◆ GOAL
Extract, in full, the lines below, beginning at the first and ending with the line that contains "scene.add(sun, sun.target);". Pictures do not belong in the copy.

◆ RECORDS TO PROCESS

++++++

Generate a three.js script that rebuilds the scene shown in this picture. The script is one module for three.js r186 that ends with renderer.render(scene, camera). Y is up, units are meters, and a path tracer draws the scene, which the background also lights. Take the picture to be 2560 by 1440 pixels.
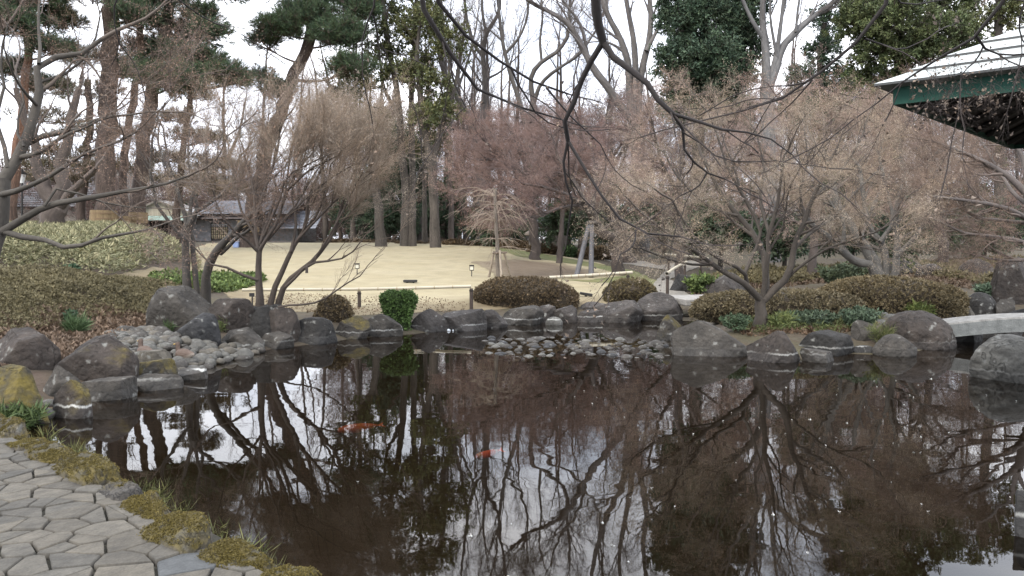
import * as THREE from 'three';
import { mergeVertices } from 'three/addons/utils/BufferGeometryUtils.js';
import { RoundedBoxGeometry } from 'three/addons/geometries/RoundedBoxGeometry.js';

/* ---------- camera, sky, sun, exposure ---------- */
const FOCAL = 2009, EYE = 1.9, PITCH = Math.atan(120 / FOCAL);
const scene = new THREE.Scene();
const camera = new THREE.PerspectiveCamera(2 * Math.atan(720 / FOCAL) * 180 / Math.PI, 16 / 9, 0.1, 600);
camera.position.set(0, EYE, 0);
camera.rotation.x = -PITCH;
const renderer = new THREE.WebGLRenderer({ antialias: true });
renderer.setSize(1024, 576);
renderer.shadowMap.enabled = true;
renderer.toneMapping = THREE.LinearToneMapping;
renderer.toneMappingExposure = 2.9;
const sun = new THREE.DirectionalLight(0xfff4e4, 0.9);
sun.position.set(-22, 40, 6);
sun.target.position.set(0, 0, -25);
sun.castShadow = true;
sun.shadow.radius = 30;
sun.shadow.mapSize.set(2048, 2048);
Object.assign(sun.shadow.camera, { left: -50, right: 50, top: 50, bottom: -50, near: 1, far: 140 });
scene.add(sun, sun.target);

/* ---------- random numbers and noise ---------- */
function rng(seed) {
  let s = (seed * 2654435761) >>> 0;
  return () => { s = (s + 0x6d2b79f5) | 0; let t = Math.imul(s ^ (s >>> 15), 1 | s); t = (t + Math.imul(t ^ (t >>> 7), 61 | t)) ^ t; return ((t ^ (t >>> 14)) >>> 0) / 4294967296; };
}
const PERM = (() => { const r = rng(77), a = [...Array(256).keys()]; for (let i = 255; i > 0; i--) { const j = Math.floor(r() * (i + 1)); [a[i], a[j]] = [a[j], a[i]]; } return new Uint8Array([...a, ...a]); })();
const grad = (h, x, y, z) => { const u = (h & 15) < 8 ? x : y, v = (h & 15) < 4 ? y : (h & 15) === 12 || (h & 15) === 14 ? x : z; return ((h & 1) ? -u : u) + ((h & 2) ? -v : v); };
function noise(x, y, z = 0, wrap = 256) {
  const fx = Math.floor(x), fy = Math.floor(y), fz = Math.floor(z), m = (a) => (((a % wrap) + wrap) % wrap) & 255;
  const X = m(fx), Y = m(fy), Z = m(fz), X1 = m(fx + 1), Y1 = m(fy + 1), Z1 = m(fz + 1);
  x -= fx; y -= fy; z -= fz;
  const s = (t) => t * t * t * (t * (t * 6 - 15) + 10), u = s(x), v = s(y), w = s(z), l = (a, b, t) => a + (b - a) * t;
  const P = (a, b, c) => PERM[PERM[PERM[a] + b] + c];
  return l(l(l(grad(P(X, Y, Z), x, y, z), grad(P(X1, Y, Z), x - 1, y, z), u), l(grad(P(X, Y1, Z), x, y - 1, z), grad(P(X1, Y1, Z), x - 1, y - 1, z), u), v),
    l(l(grad(P(X, Y, Z1), x, y, z - 1), grad(P(X1, Y, Z1), x - 1, y, z - 1), u), l(grad(P(X, Y1, Z1), x, y - 1, z - 1), grad(P(X1, Y1, Z1), x - 1, y - 1, z - 1), u), v), w);
}
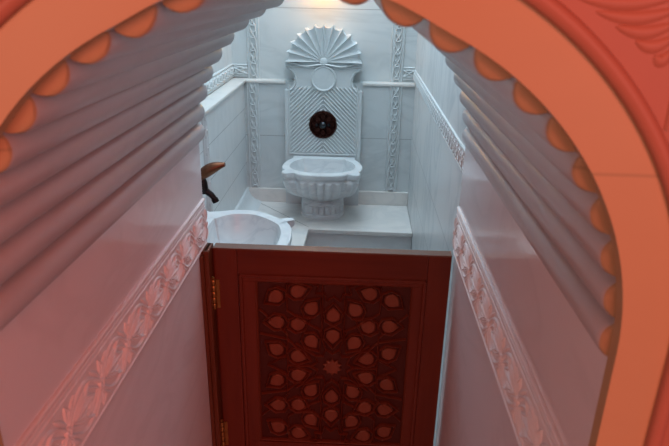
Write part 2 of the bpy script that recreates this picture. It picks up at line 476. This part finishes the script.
# ------------------------------------------------------------------ basins
def smooth_closed(pts, m=6):
    out = []; N = len(pts)
    for i in range(N):
        p0, p1, p2, p3 = pts[i - 1], pts[i], pts[(i + 1) % N], pts[(i + 2) % N]
        for k in range(m):
            t = k / m
            out.append(tuple(.5 * ((2 * p1[j]) + (-p0[j] + p2[j]) * t + (2 * p0[j] - 5 * p1[j] + 4 * p2[j] - p3[j]) * t * t + (-p0[j] + 3 * p1[j] - 3 * p2[j] + p3[j]) * t ** 3) for j in (0, 1)))
    return out
def basin(outl, inn, cy, ped_c, ped_r, name, label, mapf, loc, zt=0.0, H=.262, group=None):
    """outl/inn: half outlines (x>=0) from front centre to back; local: x across, y out from wall, z up"""
    t = thing(name, label, 'basin', loc, group)
    def full(h):
        r = list(h) + [(-a, b) for a, b in h[::-1] if a > 1e-6]
        return smooth_closed(r)
    O = full(outl); I = full(inn)
    n = len(O)
    # resample inner to same count by angle about centre
    cen = (0, cy)
    def at_angle(poly, a):
        best = None
        dx, dy = cos(a), sin(a)
        for i in range(len(poly)):
            p, q = poly[i], poly[(i + 1) % len(poly)]
            ex, ey = q[0] - p[0], q[1] - p[1]; den = dx * ey - dy * ex
            if abs(den) < 1e-12: continue
            tt = ((p[0] - cen[0]) * ey - (p[1] - cen[1]) * ex) / den
            uu = ((p[0] - cen[0]) * dy - (p[1] - cen[1]) * dx) / den
            if tt > 0 and -1e-6 <= uu <= 1 + 1e-6 and (best is None or tt > best): best = tt
        return best
    angs = [math.atan2(p[1] - cy, p[0]) for p in O]
    Ri = [at_angle(I, a) for a in angs]; Ro = [math.hypot(p[0], p[1] - cy) for p in O]
    def ring(fr, z, circ=0, cr=.1, cc=None, flute=0, nf=13):
        out = []
        for a, ro in zip(angs, Ro):
            r = ro * fr
            px, py = r * cos(a), cy + r * sin(a)
            if circ:
                cx_, cy_ = cc
                px = px * (1 - circ) + circ * (cx_ + cr * cos(a)); py = py * (1 - circ) + circ * (cy_ + cr * sin(a))
            if flute:
                fw = flute * (abs(cos(nf * (a - PI / 2))) ** .7 - .6) * 2.4
                wgt = 1.0 if abs(a - PI / 2) < .98 or circ == 1 else 0.0
                px += cos(a) * fw * wgt; py += sin(a) * fw * wgt
            out.append(mapf(px, max(py, .002), z + zt))
        return out
    def iring(fr, z):
        return [mapf(r * fr * cos(a), cy + r * fr * sin(a), z + zt) for a, r in zip(angs, Ri)]
    mb = MB()
    rs = [iring(.12, -.128), iring(.5, -.126), iring(.72, -.116), iring(.86, -.088), iring(.94, -.048), iring(.985, -.010), iring(1.0, -.001), iring(1.06, 0)]
    rs += [ring(.985, 0), ring(1.0, -.004), ring(1.0, -.020), ring(.985, -.025), ring(.94, -.030), ring(.935, -.036),
           ring(.95, -.041), ring(.95, -.047, flute=.006),
           ring(.93, -.075, circ=.08, cr=.15, cc=(0, ped_c), flute=.006), ring(.92, -.105, circ=.25, cr=ped_r * 1.42, cc=(0, ped_c), flute=.006),
           ring(.86, -.130, circ=.5, cr=ped_r * 1.3, cc=(0, ped_c), flute=.006), ring(.8, -.150, circ=.8, cr=ped_r * 1.12, cc=(0, ped_c), flute=.004),
           ring(.8, -.160, circ=1, cr=ped_r * .98, cc=(0, ped_c)), ring(.8, -.168, circ=1, cr=ped_r * .9, cc=(0, ped_c))]
    mb.rings(rs)
    mb.build('bowl', m_white, t, smooth=30)
    mb = MB()
    def pr(r, z, fl=0):
        return [mapf(k_[0], k_[1], z + zt) for k_ in [((r + fl * (abs(sin(11 * a)) ** .35 - .6)) * cos(a), ped_c + (r + fl * (abs(sin(11 * a)) ** .35 - .6)) * sin(a)) for a in [2 * PI * i / 176 for i in range(176)]]]
    mb.rings([pr(ped_r * .88, -.1675), pr(ped_r * .86, -.172), pr(ped_r * .98, -.180), pr(ped_r * 1.02, -.188), pr(ped_r * .96, -.194), pr(ped_r * .97, -.197), pr(ped_r * .99, -.201, .012), pr(ped_r * 1.0, -.233, .012), pr(ped_r * 1.0, -.237),
              pr(ped_r * 1.0, -.240), pr(ped_r * 1.07, -.244), pr(ped_r * 1.07, -H)])
    mb.build('pedestal', m_white, t, smooth=42)
    # drain plug hole ring
    mb = MB()
    mb.tube([mapf(0, cy, -.129 + zt), mapf(0, cy, -.125 + zt)], .014, 16)
    mb.build('drain', steel, t)
    return t

o1 = [(0, .338), (.04, .337), (.08, .330), (.108, .318), (.122, .305), (.136, .312), (.158, .318), (.176, .308), (.184, .285), (.178, .268), (.174, .258), (.184, .240), (.192, .205), (.192, .165), (.186, .125), (.174, .085), (.160, .055), (.156, .03), (.154, .006), (.08, .004), (.0, .004)]
i1 = [(0, .296), (.05, .293), (.09, .280), (.115, .262), (.135, .245), (.150, .22), (.157, .185), (.155, .145), (.142, .105), (.122, .078), (.110, .060), (.105, .048), (.06, .046), (0, .046)]
BXC = -.166
basin(o1, i1, .165, .118, .102, 'marble_basin', 'small white marble basin on a fluted pedestal in front of the carved back panel', lambda x, y, z: (BXC + x, 2.962 - y, z),
      (BXC, 2.84, BZ), zt=-.805)
o2 = [(0, .357), (.06, .354), (.115, .343), (.145, .330), (.158, .326), (.166, .338), (.178, .350), (.192, .345), (.196, .328), (.188, .310), (.180, .298), (.196, .285), (.226, .248), (.255, .205), (.264, .160), (.258, .105), (.240, .055), (.232, .02), (.230, .004), (.1, .003), (0, .003)]
i2 = [(0, .318), (.06, .314), (.115, .300), (.150, .275), (.185, .240), (.212, .200), (.222, .160), (.215, .115), (.190, .080), (.165, .062), (.155, .052), (.08, .050), (0, .050)]
LYC = 1.885
basin(o2, i2, .175, .150, .115, 'marble_basin', 'wide white marble basin at the left wall below the tap, nearest the gate', lambda x, y, z: (AXL + y, LYC + x, z),
      (AXL + .15, LYC, BZ), zt=-.805)

# ------------------------------------------------------------------ carved back panel
PX = -.176
panel = thing('carved_backplate', 'pale marble fountain panel with shell crest, chevron grooves and dark round medallion', 'panel', (PX, 2.98, BZ))
PF = 2.962
half_low = [(.190, BZ), (.190, -.476)]
bite = [(.190 + .048 * cos(a), -.426 + .048 * sin(a)) for a in [math.radians(265 - 170 * i / 14) for i in range(15)]]
bite = [(x, z) for x, z in bite if x <= .1901]
out = half_low + bite + [(.186, -.374), (.186, -.352), (.178, -.336)]
poly = [(PX + x, z) for x, z in out] + [(PX - x, z) for x, z in out[::-1]]
mb = MB()
mb.prism(poly, lambda a, b: (a, PF, b), lambda a, b: (a, 2.9995, b))
up = [(x, z) for x, z in out if z > -.435]
poly = [(PX + x, z) for x, z in up] + [(PX - x, z) for x, z in up[::-1]]
mb.prism(poly, lambda a, b: (a, 2.998, b), lambda a, b: (a, AYU, b))
mb.build('slab', m_carv, panel, bevel=.002)
# raised borders + chevron ribs
pf = lambda u, v, h: (PX + u, PF - h, v)
mb = MB()
zt_, zb_ = -.458, -.786; hw = .162
def rib(path):
    (u0, v0), (u1, v1) = path; run = []
    for i in range(41):
        t = i / 40; u = u0 + (u1 - u0) * t; v = v0 + (v1 - v0) * t
        if math.hypot(u, v + .643) < .067 or math.hypot(u, v + .417) < .062:
            if len(run) > 1: mb.ribbon([run[0], run[-1]], .0052, .008, pf)
            run = []
        else: run.append((u, v))
    if len(run) > 1: mb.ribbon([run[0], run[-1]], .0052, .008, pf)
sp = .0205
k = 0
zz = zt_ + 0.0
while zz > zb_ - hw * 1.0:
    for sg in (1, -1):
        # line v = zz - |u| going down/outwards (inverted V)
        a = 0.002; b = hw
        za, zb2 = zz - a, zz - b
        if za > zt_: a = zz - zt_; za = zt_
        if zb2 < zb_: b = zz - zb_; zb2 = zb_
        if b - a > .006:
            rib([(sg * a, zz - a), (sg * b, zz - b)])
    zz -= sp
zz = zt_ + sp
while zz < zt_ + hw:
    for sg in (1, -1):
        a = zz - zt_; b = hw
        if b - a > .006: rib([(sg * a, zt_), (sg * b, zz - b)])
    zz += sp
for sg in (1, -1):
    mb.ribbon([(sg * .168, -.80), (sg * .168, -.452)], .0045, .006, pf)
    # curled volute edging around each notch
    mb.ribbon([(sg * (.190 + .056 * cos(a)), -.426 + .056 * sin(a)) for a in [math.radians(255 - 150 * i / 12) for i in range(13)]], .004, .006, pf)
mb.ribbon([(-.17, zb_ - .008), (.17, zb_ - .008)], .005, .007, pf)
mb.build('chevron_relief', m_carv, panel, smooth=50)
# round plain boss
mb = MB()
def disc(prof, cx, cz, n=56, y=PF):
    rs = [[(cx + r * cos(2 * PI * i / n), y - d, cz + r * sin(2 * PI * i / n)) for i in range(n)] for r, d in prof]
    mb.rings(rs)
disc([(.062, -.001), (.062, .008), (.060, .012), (.056, .013), (.053, .011), (.051, .008), (.03, .008), (.004, .008)], PX, -.417)
mb.build('disc', m_carv, panel, smooth=40)
# shell crest
mb = MB()
SC = -.338; NF = 12; m = 10; rr = [0.012, .03, .055, .08, .105, .13, .15, .165]
vs = []; NA = NF * m + 1
for i in range(NA):
    a = PI * i / (NA - 1); tt = (i % m) / m
    ed = abs(2 * tt - 1)
    R_ = .156 + .012 * abs(cos(a)) + .016 * ed ** 4
    col = []
    for q in rr:
        f_ = q / .165; r = R_ * f_
        hgt = .008 + f_ * (.004 + .019 * ed ** 3.6) + (.006 * f_ ** 4)
        col.append((PX + r * cos(a), PF - hgt, SC + r * sin(a)))
    r = R_ * 1.0
    col.append((PX + r * cos(a), PF + .004, SC + r * sin(a)))
    r = R_ * .97
    col.append((PX + r * cos(a), AYU, SC + r * sin(a)))
    vs += col
M_ = len(rr) + 2; fs = []
for i in range(NA - 1):
    for j in range(M_ - 1): fs.append((i * M_ + j, (i + 1) * M_ + j, (i + 1) * M_ + j + 1, i * M_ + j + 1))
fs.append(tuple(j for j in range(M_))); fs.append(tuple((NA - 1) * M_ + j for j in range(M_ - 1, -1, -1)))
mb.add(vs, fs)
# centre knob and wavy base roll
disc([(.020, .0), (.020, .010), (.016, .014), (.008, .016), (.002, .017)], PX, SC + .000, 28)
T = [i / 40 for i in range(41)]
mb.ribbon([(-.182 + .364 * t, SC - .008 - .010 * sin(PI * t) + .006 * cos(4 * PI * t)) for t in T], .006, .016, pf)
mb.ribbon([(-.182 + .364 * t, SC - .022 - .006 * sin(PI * t)) for t in T], .004, .009, pf)
mb.build('shell_crest', m_carv, panel, smooth=28)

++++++

◆ SOLUTION FOR THIS TASK
Generate a three.js script that rebuilds the scene shown in this picture. The script is one module for three.js r186 that ends with renderer.render(scene, camera). Y is up, units are meters, and a path tracer draws the scene, which the background also lights. Take the picture to be 2560 by 1440 pixels.
import * as THREE from 'three';
import { mergeVertices } from 'three/addons/utils/BufferGeometryUtils.js';
import { RoundedBoxGeometry } from 'three/addons/geometries/RoundedBoxGeometry.js';

/* ---------- camera, sky, sun, exposure ---------- */
const FOCAL = 2009, EYE = 1.9, PITCH = Math.atan(120 / FOCAL);
const scene = new THREE.Scene();
const camera = new THREE.PerspectiveCamera(2 * Math.atan(720 / FOCAL) * 180 / Math.PI, 16 / 9, 0.1, 600);
camera.position.set(0, EYE, 0);
camera.rotation.x = -PITCH;
const renderer = new THREE.WebGLRenderer({ antialias: true });
renderer.setSize(1024, 576);
renderer.shadowMap.enabled = true;
renderer.toneMapping = THREE.LinearToneMapping;
renderer.toneMappingExposure = 2.9;
const sun = new THREE.DirectionalLight(0xfff4e4, 0.9);
sun.position.set(-22, 40, 6);
sun.target.position.set(0, 0, -25);
sun.castShadow = true;
sun.shadow.radius = 30;
sun.shadow.mapSize.set(2048, 2048);
Object.assign(sun.shadow.camera, { left: -50, right: 50, top: 50, bottom: -50, near: 1, far: 140 });
scene.add(sun, sun.target);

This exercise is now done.